» Brief: Extract all of the data and reproduce it precisely.
□ □ □ □
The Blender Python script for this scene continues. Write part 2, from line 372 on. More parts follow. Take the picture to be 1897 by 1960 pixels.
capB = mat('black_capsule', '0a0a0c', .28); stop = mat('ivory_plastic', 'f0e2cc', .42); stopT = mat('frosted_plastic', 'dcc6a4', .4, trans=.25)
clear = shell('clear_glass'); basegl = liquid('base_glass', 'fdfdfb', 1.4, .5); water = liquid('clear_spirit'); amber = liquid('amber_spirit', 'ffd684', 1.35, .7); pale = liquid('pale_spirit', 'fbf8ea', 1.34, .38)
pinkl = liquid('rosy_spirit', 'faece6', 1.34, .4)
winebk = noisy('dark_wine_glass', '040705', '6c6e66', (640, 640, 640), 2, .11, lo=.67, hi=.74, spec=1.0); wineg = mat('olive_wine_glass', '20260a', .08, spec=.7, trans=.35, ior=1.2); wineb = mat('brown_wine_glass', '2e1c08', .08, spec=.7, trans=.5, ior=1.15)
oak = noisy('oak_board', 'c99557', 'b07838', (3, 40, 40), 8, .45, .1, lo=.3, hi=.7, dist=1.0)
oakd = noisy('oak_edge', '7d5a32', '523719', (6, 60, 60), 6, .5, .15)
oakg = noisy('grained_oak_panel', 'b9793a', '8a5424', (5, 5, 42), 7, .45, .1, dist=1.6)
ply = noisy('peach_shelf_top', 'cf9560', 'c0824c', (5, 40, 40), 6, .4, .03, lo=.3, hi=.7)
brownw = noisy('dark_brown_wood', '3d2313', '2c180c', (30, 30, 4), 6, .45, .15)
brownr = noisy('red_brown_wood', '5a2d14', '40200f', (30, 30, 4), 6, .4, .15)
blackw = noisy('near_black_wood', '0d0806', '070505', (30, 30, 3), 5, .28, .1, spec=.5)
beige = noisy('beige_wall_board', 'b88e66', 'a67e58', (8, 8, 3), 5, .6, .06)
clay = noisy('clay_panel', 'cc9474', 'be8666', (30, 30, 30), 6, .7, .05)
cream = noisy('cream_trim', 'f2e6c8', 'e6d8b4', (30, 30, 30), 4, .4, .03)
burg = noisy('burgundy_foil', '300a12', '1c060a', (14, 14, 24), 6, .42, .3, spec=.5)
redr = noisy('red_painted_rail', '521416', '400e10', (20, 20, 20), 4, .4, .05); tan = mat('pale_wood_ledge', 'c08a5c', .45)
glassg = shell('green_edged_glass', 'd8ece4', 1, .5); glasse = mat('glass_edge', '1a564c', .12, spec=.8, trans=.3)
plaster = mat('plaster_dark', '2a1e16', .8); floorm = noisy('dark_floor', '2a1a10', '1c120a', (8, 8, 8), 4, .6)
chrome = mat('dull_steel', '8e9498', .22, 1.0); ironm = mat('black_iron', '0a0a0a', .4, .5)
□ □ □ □
» Result of the exercise:
The Blender Python script for this scene continues. Write part 2, from line 372 on. More parts follow. Take the picture to be 1897 by 1960 pixels.
capB = mat('black_capsule', '0a0a0c', .28); stop = mat('ivory_plastic', 'f0e2cc', .42); stopT = mat('frosted_plastic', 'dcc6a4', .4, trans=.25)
clear = shell('clear_glass'); basegl = liquid('base_glass', 'fdfdfb', 1.4, .5); water = liquid('clear_spirit'); amber = liquid('amber_spirit', 'ffd684', 1.35, .7); pale = liquid('pale_spirit', 'fbf8ea', 1.34, .38)
pinkl = liquid('rosy_spirit', 'faece6', 1.34, .4)
winebk = noisy('dark_wine_glass', '040705', '6c6e66', (640, 640, 640), 2, .11, lo=.67, hi=.74, spec=1.0); wineg = mat('olive_wine_glass', '20260a', .08, spec=.7, trans=.35, ior=1.2); wineb = mat('brown_wine_glass', '2e1c08', .08, spec=.7, trans=.5, ior=1.15)
oak = noisy('oak_board', 'c99557', 'b07838', (3, 40, 40), 8, .45, .1, lo=.3, hi=.7, dist=1.0)
oakd = noisy('oak_edge', '7d5a32', '523719', (6, 60, 60), 6, .5, .15)
oakg = noisy('grained_oak_panel', 'b9793a', '8a5424', (5, 5, 42), 7, .45, .1, dist=1.6)
ply = noisy('peach_shelf_top', 'cf9560', 'c0824c', (5, 40, 40), 6, .4, .03, lo=.3, hi=.7)
brownw = noisy('dark_brown_wood', '3d2313', '2c180c', (30, 30, 4), 6, .45, .15)
brownr = noisy('red_brown_wood', '5a2d14', '40200f', (30, 30, 4), 6, .4, .15)
blackw = noisy('near_black_wood', '0d0806', '070505', (30, 30, 3), 5, .28, .1, spec=.5)
beige = noisy('beige_wall_board', 'b88e66', 'a67e58', (8, 8, 3), 5, .6, .06)
clay = noisy('clay_panel', 'cc9474', 'be8666', (30, 30, 30), 6, .7, .05)
cream = noisy('cream_trim', 'f2e6c8', 'e6d8b4', (30, 30, 30), 4, .4, .03)
burg = noisy('burgundy_foil', '300a12', '1c060a', (14, 14, 24), 6, .42, .3, spec=.5)
redr = noisy('red_painted_rail', '521416', '400e10', (20, 20, 20), 4, .4, .05); tan = mat('pale_wood_ledge', 'c08a5c', .45)
glassg = shell('green_edged_glass', 'd8ece4', 1, .5); glasse = mat('glass_edge', '1a564c', .12, spec=.8, trans=.3)
plaster = mat('plaster_dark', '2a1e16', .8); floorm = noisy('dark_floor', '2a1a10', '1c120a', (8, 8, 8), 4, .6)
chrome = mat('dull_steel', '8e9498', .22, 1.0); ironm = mat('black_iron', '0a0a0a', .4, .5)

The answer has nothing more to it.